Traditionnelle valeur refuge sur le marché des changes, la devise japonaise s’octroie la faveur des cambistes dans un contexte de correction sur les bourses internationales et de flambée du VIX.

Qu’il soit temporaire, hypothèse la plus probable à ce stade, ou qu’il sonne le glas de la hausse des marchés, le repli actuel des indices boursiers déclenche une aversion au risque qui profite aux actifs jugés plus sûrs. Sur le marché des devises, la monnaie japonaise incarne depuis longtemps cette image de protection, grâce à un taux directeur toujours très bas, actuellement négatif (-0.1%).

Ceci étant, la chute de la paire USD/JPY, contrairement à la glissade de Wall Street, s’était en fait amorcée dès le début de l’année, à l’occasion d’une annonce inattendue de la banque centrale nippone (BoJ). L’institution avait opté pour une légère réduction de ses achats mensuels d’obligations à long terme, un ajustement technique plutôt standard pour répondre à l’amélioration de l’environnement économique.

Pourtant, les spéculations autour d’un durcissement progressif de la politique monétaire japonaise ont gagné en intensité et la tendance ne s’est plus inversée.

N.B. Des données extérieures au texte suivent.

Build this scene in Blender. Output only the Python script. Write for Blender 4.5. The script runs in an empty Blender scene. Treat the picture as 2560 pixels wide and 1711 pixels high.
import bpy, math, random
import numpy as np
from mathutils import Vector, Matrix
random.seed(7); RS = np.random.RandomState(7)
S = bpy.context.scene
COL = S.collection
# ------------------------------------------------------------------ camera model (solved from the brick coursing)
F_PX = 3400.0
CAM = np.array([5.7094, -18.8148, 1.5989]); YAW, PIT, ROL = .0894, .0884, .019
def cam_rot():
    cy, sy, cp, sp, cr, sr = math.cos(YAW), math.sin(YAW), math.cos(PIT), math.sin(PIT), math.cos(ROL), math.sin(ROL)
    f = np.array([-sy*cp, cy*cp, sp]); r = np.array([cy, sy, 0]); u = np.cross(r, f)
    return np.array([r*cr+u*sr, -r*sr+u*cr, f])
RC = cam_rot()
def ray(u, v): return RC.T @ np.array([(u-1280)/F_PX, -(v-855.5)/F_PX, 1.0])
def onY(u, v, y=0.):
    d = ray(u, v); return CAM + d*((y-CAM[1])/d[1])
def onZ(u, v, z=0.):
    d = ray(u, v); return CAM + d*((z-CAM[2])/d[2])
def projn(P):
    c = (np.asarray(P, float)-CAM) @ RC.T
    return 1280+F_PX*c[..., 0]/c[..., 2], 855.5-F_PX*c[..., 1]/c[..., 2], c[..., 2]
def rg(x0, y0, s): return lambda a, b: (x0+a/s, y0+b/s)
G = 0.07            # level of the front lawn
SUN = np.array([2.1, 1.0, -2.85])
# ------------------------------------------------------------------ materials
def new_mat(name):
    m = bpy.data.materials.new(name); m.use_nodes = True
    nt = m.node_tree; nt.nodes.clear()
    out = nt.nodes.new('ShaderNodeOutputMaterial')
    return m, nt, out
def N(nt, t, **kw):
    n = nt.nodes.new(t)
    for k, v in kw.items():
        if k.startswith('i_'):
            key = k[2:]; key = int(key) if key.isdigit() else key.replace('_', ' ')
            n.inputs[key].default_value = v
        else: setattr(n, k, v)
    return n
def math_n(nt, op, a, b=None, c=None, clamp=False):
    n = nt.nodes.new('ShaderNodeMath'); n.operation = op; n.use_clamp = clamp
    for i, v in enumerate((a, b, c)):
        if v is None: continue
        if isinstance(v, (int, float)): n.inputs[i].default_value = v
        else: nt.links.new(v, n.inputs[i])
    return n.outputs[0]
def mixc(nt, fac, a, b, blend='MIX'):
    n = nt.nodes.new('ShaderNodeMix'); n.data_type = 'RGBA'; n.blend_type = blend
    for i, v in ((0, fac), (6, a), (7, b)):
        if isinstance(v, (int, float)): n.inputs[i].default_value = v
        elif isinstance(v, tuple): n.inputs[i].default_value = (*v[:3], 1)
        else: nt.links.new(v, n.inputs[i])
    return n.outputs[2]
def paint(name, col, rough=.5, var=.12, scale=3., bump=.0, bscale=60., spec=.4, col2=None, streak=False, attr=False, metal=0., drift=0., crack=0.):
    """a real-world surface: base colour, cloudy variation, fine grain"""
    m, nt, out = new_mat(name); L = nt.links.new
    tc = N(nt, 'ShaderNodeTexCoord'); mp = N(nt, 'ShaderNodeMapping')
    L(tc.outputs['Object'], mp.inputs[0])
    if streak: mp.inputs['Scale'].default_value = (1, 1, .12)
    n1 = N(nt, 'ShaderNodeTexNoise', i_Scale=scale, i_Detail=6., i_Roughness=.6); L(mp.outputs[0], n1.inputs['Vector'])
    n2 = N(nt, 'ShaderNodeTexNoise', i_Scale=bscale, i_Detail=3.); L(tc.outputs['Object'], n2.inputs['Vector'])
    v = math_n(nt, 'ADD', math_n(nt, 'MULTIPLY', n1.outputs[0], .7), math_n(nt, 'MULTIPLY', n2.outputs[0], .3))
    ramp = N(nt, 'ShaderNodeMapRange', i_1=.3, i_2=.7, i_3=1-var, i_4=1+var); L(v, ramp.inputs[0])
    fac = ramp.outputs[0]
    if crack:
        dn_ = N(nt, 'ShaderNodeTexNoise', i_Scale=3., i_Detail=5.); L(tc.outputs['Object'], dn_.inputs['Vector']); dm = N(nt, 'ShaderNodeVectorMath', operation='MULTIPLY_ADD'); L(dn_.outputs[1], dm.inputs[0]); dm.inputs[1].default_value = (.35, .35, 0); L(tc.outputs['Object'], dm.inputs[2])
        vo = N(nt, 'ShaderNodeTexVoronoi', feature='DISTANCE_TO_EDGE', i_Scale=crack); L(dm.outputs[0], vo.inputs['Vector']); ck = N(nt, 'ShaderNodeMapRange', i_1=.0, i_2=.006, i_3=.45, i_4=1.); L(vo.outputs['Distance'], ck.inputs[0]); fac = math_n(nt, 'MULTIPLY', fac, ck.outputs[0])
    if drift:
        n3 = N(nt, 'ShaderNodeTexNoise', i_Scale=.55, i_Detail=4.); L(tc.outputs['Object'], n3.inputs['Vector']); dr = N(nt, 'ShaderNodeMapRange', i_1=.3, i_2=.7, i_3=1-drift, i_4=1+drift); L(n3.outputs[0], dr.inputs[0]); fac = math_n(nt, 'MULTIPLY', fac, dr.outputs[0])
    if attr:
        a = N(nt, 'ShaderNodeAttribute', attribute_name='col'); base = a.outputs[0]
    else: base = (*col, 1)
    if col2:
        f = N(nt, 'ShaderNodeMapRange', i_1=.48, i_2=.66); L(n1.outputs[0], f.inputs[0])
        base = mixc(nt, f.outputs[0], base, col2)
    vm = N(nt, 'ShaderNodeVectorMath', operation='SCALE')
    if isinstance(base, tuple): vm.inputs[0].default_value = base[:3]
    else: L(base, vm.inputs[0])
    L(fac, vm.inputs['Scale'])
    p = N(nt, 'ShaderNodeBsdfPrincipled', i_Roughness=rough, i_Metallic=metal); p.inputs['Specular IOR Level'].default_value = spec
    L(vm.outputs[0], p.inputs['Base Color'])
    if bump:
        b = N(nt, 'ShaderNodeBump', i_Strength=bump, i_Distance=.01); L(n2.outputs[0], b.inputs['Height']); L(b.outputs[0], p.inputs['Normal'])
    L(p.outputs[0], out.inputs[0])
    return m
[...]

Même les tentatives du président de la BoJ destinées à calmer les ardeurs en marge de la dernière réunion de la banque centrale ont échoué. A l’occasion d’un nouveau statu quo le 23 janvier dernier, Haruhiko Kuroda avait en effet prévenu que l’inflation persistait à évoluer loin de son objectif et que la poursuite d’une politique ultra-accommodante, négative pour la valorisation du Yen, s’imposait.

Mais les attaques spéculatives n'ont pas cessé, forçant même l’autorité monétaire à intervenir sur le marché obligataire le 2 Février dernier afin de freiner la hausse des rendements.

Quelle attitude la Banque du Japon va-t-elle désormais adopter ? Va-t-elle persévérer et combattre la hausse du Yen aussi farouchement que par le passé ? En analysant le ton employé par les responsables nippons, en particulier le ministre des Finances Taro Aso, les inquiétudes ne paraissent pas aussi palpables qu'auparavant. La situation a changé. La croissance mondiale n'a jamais semblé aussi robuste depuis l'éclatement de la dernière crise financière et le contexte économique de la troisième force du globe offre à Tokyo une meilleure marge de manoeuvre.

Techniquement, alors que 108.50 résistait encore sur le couple USD/JPY, les arbitrages observés sur les marchés actions au profit des valeurs refuge a fini par faire céder ce support clé. La configuration graphique se dégrade désormais nettement sous 107.80, alors que la paire dégringole de plus de 4% depuis le début de l’année, dans des niveaux inédits en quinze mois.